EXERCISE: Check every line below for the string "this", and copy the lines that contain it.

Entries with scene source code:
■ ■ ■ ■ ■
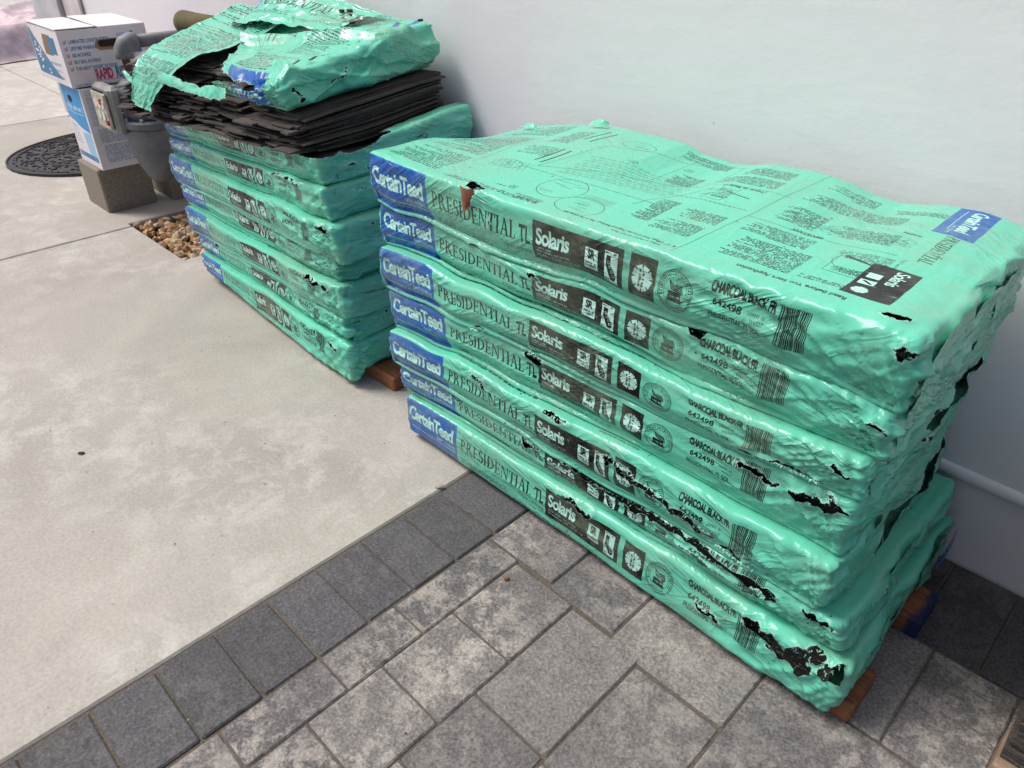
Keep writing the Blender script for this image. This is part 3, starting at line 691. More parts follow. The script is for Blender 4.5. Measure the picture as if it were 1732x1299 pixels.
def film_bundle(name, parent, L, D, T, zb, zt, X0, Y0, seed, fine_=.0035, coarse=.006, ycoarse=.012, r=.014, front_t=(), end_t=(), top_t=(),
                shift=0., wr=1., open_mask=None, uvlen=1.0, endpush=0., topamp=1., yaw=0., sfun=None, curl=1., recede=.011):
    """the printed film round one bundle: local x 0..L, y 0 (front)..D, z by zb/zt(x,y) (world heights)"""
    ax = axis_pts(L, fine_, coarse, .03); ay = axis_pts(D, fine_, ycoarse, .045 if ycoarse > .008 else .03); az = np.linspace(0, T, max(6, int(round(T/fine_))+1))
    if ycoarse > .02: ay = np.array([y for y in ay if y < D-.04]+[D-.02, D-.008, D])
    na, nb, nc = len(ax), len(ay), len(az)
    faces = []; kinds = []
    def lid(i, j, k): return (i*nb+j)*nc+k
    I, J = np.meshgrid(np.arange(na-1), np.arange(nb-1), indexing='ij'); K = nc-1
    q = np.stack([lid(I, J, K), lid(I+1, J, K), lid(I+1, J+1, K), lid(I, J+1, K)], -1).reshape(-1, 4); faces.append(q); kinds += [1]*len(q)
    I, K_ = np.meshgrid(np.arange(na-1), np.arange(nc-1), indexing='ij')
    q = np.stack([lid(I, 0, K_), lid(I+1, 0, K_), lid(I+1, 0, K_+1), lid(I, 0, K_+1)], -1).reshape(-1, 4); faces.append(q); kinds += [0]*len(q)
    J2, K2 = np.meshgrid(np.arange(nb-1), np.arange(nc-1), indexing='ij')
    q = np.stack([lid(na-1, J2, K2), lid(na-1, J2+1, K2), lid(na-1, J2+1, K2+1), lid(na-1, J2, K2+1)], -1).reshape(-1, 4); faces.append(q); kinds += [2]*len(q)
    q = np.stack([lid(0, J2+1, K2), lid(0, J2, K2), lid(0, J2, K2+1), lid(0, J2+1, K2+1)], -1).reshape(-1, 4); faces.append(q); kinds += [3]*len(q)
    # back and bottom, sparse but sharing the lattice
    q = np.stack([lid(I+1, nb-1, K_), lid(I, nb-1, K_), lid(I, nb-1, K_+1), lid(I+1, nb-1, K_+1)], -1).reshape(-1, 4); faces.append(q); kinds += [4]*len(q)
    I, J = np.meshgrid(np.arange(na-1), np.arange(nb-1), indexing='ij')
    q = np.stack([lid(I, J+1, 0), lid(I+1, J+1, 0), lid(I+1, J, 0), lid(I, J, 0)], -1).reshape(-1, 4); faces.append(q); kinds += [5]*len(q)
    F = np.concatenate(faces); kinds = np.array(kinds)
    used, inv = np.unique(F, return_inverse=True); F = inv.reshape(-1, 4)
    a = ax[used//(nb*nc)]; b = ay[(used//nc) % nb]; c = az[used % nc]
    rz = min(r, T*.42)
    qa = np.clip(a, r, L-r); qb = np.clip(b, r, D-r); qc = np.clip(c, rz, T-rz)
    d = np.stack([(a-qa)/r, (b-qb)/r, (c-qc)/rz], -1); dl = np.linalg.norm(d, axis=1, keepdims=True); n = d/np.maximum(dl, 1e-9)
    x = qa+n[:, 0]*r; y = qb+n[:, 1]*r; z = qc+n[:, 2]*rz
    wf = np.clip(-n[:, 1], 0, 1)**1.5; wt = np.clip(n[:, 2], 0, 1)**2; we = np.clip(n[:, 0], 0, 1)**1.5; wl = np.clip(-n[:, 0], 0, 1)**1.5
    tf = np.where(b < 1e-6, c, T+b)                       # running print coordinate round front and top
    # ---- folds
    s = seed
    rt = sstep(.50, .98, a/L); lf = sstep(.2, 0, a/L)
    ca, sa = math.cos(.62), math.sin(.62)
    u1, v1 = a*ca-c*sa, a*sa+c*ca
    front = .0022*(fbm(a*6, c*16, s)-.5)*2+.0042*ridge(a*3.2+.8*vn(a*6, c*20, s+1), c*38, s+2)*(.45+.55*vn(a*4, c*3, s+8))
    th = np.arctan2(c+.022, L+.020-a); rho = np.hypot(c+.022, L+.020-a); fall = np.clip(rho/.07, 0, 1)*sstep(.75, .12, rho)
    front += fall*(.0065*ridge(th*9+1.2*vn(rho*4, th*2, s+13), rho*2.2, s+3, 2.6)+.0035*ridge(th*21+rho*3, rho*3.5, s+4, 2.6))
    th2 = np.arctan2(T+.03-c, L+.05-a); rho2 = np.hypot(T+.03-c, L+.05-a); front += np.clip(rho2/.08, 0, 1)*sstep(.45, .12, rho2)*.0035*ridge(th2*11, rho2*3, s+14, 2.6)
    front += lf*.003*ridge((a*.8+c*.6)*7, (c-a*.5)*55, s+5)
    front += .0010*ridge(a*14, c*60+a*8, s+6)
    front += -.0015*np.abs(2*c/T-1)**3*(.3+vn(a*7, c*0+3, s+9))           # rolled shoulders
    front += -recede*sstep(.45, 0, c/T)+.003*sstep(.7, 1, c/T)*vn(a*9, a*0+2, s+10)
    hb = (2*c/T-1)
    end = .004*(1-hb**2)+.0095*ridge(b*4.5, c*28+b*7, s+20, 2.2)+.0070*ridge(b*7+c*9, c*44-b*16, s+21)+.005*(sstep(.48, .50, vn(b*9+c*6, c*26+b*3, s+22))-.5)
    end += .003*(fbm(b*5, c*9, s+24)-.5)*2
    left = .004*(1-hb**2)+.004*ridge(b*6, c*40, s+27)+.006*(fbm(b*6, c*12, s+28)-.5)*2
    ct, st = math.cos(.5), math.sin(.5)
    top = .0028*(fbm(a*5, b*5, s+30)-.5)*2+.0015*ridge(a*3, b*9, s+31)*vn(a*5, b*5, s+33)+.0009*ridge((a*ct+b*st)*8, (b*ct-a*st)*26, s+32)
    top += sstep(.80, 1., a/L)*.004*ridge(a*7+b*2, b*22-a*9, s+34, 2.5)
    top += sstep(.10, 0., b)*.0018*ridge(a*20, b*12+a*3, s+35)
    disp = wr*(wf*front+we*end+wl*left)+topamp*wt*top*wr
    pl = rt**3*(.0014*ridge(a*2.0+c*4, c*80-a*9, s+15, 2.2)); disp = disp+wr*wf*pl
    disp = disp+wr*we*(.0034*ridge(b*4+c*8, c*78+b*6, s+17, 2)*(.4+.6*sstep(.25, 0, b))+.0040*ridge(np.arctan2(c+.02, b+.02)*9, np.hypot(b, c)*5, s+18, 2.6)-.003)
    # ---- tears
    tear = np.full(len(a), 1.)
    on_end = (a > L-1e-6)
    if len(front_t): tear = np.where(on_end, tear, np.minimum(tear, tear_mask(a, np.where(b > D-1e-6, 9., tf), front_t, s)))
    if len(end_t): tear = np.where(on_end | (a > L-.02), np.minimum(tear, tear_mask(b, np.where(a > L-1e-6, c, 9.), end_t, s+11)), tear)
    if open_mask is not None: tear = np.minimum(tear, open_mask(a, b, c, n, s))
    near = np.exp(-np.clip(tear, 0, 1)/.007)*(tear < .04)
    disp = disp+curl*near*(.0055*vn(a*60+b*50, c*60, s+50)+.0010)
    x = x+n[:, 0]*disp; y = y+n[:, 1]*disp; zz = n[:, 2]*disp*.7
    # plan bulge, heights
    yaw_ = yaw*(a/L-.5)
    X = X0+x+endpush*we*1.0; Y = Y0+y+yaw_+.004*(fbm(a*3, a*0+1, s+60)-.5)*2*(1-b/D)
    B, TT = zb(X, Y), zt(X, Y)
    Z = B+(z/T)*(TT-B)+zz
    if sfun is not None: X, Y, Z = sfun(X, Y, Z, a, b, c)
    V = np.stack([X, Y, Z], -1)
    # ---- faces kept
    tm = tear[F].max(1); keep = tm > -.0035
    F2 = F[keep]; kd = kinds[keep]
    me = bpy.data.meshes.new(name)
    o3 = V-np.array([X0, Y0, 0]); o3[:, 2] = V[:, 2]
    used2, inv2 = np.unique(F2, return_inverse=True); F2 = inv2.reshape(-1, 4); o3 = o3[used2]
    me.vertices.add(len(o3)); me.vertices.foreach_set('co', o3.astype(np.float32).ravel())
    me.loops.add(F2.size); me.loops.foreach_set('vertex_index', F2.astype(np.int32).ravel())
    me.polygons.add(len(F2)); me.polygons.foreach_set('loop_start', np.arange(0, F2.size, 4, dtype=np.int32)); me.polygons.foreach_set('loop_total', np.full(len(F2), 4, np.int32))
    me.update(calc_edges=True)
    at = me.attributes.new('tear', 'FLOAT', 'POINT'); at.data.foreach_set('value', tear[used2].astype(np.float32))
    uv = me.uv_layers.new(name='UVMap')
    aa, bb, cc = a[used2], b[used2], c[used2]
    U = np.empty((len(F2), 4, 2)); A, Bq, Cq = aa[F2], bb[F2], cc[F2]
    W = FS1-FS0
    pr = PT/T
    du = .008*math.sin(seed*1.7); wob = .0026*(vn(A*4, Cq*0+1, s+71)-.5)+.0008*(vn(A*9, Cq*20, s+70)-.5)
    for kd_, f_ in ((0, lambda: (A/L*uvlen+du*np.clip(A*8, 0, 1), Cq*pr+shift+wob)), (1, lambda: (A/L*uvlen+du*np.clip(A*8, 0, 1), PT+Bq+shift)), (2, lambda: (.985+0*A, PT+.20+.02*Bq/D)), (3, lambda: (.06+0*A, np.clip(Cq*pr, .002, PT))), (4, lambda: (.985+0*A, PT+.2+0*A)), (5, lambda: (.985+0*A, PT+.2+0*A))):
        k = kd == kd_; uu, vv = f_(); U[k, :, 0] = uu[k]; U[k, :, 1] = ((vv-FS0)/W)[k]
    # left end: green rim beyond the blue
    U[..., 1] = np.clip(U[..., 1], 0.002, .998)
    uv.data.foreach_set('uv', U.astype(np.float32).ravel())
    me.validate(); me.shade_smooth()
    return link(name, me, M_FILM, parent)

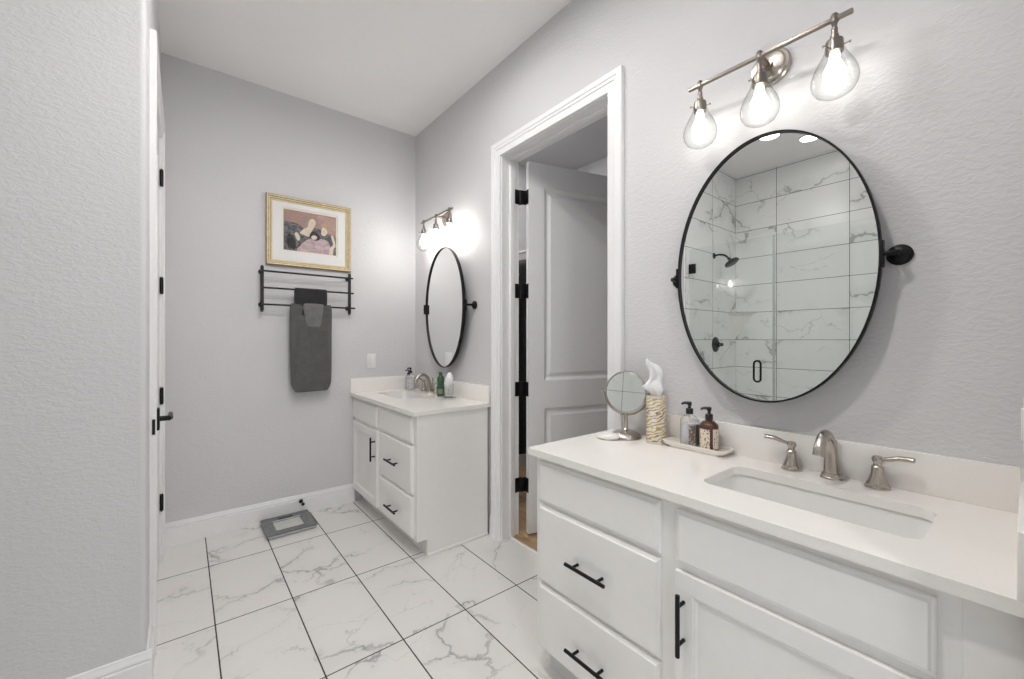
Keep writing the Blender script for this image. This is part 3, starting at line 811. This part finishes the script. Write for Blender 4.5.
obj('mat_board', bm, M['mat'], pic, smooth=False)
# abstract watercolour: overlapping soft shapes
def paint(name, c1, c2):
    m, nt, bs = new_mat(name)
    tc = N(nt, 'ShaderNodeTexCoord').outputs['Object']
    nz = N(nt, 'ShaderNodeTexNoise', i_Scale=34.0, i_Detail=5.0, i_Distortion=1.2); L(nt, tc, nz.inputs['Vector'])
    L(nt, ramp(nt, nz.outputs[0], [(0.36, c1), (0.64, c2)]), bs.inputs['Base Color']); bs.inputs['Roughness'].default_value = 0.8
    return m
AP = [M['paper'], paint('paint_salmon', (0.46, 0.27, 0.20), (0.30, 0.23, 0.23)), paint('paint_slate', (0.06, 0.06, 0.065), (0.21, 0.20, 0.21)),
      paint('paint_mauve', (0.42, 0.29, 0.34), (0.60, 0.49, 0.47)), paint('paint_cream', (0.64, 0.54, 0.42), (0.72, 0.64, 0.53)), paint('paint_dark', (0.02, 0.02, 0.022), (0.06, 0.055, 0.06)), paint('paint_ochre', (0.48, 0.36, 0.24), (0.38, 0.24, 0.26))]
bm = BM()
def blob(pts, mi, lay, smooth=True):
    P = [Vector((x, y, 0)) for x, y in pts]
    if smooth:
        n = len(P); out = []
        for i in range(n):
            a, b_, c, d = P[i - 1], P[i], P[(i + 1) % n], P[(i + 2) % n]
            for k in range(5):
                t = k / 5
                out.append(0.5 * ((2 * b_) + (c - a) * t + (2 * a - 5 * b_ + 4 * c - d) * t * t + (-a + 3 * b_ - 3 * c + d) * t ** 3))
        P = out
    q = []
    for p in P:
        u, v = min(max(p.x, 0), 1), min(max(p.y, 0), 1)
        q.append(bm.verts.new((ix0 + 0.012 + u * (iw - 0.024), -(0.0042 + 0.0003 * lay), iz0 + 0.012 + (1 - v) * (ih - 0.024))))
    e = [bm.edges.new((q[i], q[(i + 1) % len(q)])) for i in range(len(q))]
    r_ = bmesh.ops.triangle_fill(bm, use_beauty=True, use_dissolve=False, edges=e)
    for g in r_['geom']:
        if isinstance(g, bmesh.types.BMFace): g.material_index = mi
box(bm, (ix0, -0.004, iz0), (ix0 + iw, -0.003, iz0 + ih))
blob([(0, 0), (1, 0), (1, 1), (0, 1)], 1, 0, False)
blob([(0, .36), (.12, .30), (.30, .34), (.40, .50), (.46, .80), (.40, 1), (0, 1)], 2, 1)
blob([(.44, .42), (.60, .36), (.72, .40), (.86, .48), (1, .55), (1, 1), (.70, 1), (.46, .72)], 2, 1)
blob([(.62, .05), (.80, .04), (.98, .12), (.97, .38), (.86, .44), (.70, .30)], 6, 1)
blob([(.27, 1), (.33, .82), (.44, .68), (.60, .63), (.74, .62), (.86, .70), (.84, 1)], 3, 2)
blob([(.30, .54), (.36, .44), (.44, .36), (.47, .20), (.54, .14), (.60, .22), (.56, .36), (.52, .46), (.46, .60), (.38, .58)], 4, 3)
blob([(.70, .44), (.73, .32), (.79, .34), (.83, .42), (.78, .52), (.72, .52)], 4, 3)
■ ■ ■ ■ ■
OUTPUT OF THE TASK:
Keep writing the Blender script for this image. This is part 3, starting at line 691. More parts follow. The script is for Blender 4.5. Measure the picture as if it were 1732x1299 pixels.
Keep writing the Blender script for this image. This is part 3, starting at line 811. This part finishes the script. Write for Blender 4.5.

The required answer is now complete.